Cohen also dedicates considerable pages to the story Bell Records. Under the stewardship of Larry Uttal, the label scored pop and soul hits with James Carr (“The Dark End of the Street”), James & Bobby Purify (“I’m Your Puppet”), the Box Tops (“The Letter”) and The 5th Dimension (“Aquarius/Let the Sun Shine In”).
More lastingly, Bell was the first home for a young singer/songwriter/pianist whose current gig was backing brassy singer Bette Midler at a New York bathhouse whose clientele was primarily gay men.
And even if the label didn’t know what do with him at first (Was he pop? Show tunes? Soft rock?), Barry Manilow would eventually find his career footing and way up the charts—again and again and again. Other than Whitney Houston later, he became the label’s biggest cash cow.
Cohen also has some great details about Arista’s adventures into jazz, both with the avant garde-leaning Arista Freedom subsidiary (Gato Barbieri, Cecil Taylor, Anthony Braxton) and the Bird/Prez/Trane reissues and new findings from the old Savoy label, which had jazzbos salivating on their turntables.
Part of the fun of Cohen’s text, though, is the rat-a-tat listing of performers and bands with names and songs lost to all but the most dedicated of record crate diggers. The Doughboys? The Panda People? Happy The Man? Elton Duck? The Stanky Brown Group? Cooter Crow and Magic?

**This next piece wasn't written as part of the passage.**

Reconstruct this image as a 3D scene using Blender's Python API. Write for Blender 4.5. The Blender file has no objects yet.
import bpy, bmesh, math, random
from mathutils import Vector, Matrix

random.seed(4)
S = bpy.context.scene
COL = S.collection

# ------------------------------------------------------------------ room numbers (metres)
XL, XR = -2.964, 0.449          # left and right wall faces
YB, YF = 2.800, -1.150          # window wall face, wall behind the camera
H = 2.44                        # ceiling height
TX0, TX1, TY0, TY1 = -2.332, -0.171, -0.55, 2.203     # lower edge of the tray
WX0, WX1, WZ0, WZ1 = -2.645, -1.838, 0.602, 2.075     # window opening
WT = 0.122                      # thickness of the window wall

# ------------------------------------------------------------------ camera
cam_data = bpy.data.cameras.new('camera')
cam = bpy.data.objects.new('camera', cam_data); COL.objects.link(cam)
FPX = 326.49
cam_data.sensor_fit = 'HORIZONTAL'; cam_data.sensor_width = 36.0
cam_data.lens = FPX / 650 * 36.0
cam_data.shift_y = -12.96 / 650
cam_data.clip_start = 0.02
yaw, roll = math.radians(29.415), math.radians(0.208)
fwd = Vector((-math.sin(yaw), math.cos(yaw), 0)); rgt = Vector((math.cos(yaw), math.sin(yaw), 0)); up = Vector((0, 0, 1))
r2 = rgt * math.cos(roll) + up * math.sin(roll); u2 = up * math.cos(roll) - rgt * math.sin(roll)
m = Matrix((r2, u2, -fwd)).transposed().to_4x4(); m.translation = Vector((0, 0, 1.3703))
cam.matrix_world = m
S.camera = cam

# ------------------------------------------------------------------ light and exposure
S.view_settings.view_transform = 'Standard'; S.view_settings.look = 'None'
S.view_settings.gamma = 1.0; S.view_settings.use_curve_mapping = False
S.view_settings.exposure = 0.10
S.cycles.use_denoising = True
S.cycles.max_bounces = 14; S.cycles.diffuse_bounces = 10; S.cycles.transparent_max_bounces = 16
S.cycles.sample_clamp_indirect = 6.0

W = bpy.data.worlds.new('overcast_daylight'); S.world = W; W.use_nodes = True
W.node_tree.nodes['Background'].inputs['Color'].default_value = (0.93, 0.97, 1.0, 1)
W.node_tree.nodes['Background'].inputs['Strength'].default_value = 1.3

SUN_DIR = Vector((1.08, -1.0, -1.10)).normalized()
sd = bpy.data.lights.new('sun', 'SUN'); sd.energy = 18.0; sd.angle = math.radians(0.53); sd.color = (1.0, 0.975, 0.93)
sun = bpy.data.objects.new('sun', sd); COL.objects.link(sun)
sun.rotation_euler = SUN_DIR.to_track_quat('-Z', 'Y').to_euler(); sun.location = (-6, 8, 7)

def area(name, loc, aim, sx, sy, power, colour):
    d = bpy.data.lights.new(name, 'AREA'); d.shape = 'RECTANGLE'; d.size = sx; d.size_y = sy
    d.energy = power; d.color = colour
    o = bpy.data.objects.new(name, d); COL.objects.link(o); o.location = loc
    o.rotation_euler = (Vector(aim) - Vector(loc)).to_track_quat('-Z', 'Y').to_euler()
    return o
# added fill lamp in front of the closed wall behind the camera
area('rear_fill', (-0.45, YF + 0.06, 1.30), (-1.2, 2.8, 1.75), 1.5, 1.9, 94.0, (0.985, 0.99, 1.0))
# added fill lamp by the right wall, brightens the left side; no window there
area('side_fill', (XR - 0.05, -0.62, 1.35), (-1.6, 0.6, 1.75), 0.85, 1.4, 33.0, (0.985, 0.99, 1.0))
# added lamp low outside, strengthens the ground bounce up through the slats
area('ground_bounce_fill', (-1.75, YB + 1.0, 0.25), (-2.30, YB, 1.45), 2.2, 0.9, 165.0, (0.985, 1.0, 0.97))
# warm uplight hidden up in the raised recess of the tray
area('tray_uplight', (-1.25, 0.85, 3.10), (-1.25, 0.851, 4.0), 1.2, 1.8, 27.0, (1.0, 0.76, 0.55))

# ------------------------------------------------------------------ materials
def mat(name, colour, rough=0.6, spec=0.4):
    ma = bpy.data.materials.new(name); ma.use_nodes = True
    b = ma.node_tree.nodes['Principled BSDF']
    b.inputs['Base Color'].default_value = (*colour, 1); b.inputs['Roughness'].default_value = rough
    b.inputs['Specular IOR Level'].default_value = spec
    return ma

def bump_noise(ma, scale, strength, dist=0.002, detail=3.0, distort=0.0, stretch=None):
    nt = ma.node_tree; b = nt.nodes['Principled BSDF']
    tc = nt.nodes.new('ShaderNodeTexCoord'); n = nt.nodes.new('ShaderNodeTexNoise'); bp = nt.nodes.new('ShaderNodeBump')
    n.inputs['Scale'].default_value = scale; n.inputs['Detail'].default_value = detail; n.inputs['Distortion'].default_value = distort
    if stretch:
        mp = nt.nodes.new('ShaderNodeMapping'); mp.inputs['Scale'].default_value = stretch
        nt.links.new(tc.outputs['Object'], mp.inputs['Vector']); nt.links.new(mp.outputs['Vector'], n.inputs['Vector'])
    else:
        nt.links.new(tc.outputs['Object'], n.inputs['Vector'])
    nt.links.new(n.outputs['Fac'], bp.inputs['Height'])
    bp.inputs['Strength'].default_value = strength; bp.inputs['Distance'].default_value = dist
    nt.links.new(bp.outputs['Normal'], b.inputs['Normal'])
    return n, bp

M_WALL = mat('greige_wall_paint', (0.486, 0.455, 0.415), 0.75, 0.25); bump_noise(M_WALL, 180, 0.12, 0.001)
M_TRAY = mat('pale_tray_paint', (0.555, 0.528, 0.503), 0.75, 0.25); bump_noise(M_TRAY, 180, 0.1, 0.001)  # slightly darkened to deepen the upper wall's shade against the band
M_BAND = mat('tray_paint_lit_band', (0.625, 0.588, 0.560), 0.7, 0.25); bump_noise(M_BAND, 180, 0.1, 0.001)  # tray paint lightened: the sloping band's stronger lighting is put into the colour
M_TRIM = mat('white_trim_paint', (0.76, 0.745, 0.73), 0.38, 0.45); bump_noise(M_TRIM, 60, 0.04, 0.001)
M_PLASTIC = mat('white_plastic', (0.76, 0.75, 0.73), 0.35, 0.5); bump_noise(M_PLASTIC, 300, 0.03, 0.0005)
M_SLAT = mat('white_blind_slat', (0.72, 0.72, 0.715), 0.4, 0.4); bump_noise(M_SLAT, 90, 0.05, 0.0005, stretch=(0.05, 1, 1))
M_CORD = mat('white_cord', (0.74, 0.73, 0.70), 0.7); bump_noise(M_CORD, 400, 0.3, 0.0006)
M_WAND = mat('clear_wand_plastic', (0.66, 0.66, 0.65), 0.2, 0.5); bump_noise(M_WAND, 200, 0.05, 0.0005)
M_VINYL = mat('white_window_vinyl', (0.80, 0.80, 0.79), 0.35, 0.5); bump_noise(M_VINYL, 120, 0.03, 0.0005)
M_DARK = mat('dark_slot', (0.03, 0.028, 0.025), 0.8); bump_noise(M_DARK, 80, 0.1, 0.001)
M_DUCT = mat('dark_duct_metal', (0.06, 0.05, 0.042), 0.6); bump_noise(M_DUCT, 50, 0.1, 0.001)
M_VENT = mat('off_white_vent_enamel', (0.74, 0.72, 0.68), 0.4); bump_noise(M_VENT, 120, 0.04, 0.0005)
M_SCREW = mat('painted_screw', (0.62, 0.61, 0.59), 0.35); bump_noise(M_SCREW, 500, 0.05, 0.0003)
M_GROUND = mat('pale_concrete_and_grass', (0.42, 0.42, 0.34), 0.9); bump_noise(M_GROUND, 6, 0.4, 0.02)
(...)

Likewise, Cohen details many of Bell/Arista’s more, um, creative experiments. Like actress Sally Kellerman breathily intoning her version of David Crosby’s song about a threesome, “Triad.” Or something called Julius Wechter and the Baja Marimba Band laying down an instrumental version of the theme from the then-all-the-rage hardcore porno movie Deep Throat.

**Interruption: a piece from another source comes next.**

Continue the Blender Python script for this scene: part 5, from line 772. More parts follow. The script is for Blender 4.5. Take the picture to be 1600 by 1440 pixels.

Cohen also chronicles a bygone era (as he points out before anyone with a keyboard and a Wi-Fi password could pass public judgment and opinion on music) where the rock press actually had clout and power. Davis would alternately court and berate scribes like Robert Christgau, Dave Marsh, Greil Marcus, Lester Bangs and Paul Nelson for their coverage of his product in an area where one review could have immediate impact—good or bad—on sales.

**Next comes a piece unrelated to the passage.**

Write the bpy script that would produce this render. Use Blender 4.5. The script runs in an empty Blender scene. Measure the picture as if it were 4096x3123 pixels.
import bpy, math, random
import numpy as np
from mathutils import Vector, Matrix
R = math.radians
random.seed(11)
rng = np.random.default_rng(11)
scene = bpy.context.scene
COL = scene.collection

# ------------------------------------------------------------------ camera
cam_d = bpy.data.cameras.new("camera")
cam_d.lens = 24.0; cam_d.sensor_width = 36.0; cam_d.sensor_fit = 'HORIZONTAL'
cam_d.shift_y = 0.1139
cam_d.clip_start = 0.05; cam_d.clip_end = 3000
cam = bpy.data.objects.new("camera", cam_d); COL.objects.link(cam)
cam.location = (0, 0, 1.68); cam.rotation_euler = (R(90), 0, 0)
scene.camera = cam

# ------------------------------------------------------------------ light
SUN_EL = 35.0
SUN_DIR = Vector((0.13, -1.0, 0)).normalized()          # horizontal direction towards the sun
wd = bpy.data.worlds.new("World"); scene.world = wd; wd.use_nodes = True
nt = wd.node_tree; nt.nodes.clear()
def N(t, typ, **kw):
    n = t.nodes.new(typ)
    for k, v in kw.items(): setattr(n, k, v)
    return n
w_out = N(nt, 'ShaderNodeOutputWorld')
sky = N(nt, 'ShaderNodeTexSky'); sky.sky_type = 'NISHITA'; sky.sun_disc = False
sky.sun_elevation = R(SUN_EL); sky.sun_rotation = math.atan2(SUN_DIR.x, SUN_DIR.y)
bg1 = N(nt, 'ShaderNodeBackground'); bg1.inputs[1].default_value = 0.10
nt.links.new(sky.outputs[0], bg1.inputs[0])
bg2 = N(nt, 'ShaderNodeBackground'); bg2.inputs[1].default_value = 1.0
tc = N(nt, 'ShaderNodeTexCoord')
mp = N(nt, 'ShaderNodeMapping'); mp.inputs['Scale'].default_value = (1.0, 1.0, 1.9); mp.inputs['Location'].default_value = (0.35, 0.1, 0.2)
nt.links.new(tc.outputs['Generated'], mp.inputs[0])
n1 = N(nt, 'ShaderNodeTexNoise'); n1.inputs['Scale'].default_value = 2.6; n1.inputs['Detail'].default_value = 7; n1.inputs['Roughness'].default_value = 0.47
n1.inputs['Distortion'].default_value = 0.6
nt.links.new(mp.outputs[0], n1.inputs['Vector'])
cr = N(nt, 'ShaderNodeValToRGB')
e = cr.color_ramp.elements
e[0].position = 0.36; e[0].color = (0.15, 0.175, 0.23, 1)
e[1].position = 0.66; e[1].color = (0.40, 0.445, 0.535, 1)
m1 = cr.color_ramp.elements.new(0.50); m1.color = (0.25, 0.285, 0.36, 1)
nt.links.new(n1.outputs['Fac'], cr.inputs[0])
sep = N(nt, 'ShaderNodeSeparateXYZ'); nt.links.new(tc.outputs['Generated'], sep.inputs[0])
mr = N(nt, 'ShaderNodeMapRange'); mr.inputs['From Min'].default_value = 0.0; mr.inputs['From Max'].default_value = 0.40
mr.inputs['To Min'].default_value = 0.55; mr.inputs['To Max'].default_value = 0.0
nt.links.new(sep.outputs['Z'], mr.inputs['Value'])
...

Also, cocaine and prostitutes were a hell of a way to entice radio programmers and DJs to spin your product.

Mitchell Cohen in his Arista Records office sometime in the 1980s.
Photographer unknown/Mitchell Cohen Personal Collection
The Dwight Twilley Band was another group with lots of potential that didn’t click. And Davis must have been kicking himself for years when Arista chose that group to sign over another band which that that point hadn’t been as successful as Twilley: Tom Petty and the Heartbreakers.
As MTV dawned, Arista went all in on English synth groups like A Flock of Seagulls, Thompson Twins and Haircut 100, often through licensing deals with other UK labels. Subsequent sales spikes in places like Iowa and Wisconsin—where these bands weren’t getting played on local radio—were proof of the cable channel’s power.

Arista President Clive Davis introduces Whitney Houston in 1984 in New York City.
Photo by Michael Ochs Archives/Getty Images
While Cohen starts the book with the description of a lavish 1988 boat party that a cash-flush Arista threw for its employees and VIPs, he ends the book on purpose with the 1985 release of Whitney Houston’s seismic debut record (meaning nothing about one of the label’s most controversial releases: the Milli Vanilli record).
By that time, Arista was no longer truly or partially independent, with half of it bought out by RCA. And the label’s throw-everything-against-the-record-bins-and-see-what-hits approach became more focused.
Arista was later acquired by Sony, and Davis was fired in 2000 due to an age restriction policy. And while the music business and how it was conducted in the 1970s seems impossible and unrecognizable in today’s era of demographic research, TV talent shows, streaming statistics and YouTube/TikTok successes, Looking for the Magic shows great insight into a time when things were wilder and more offbeat.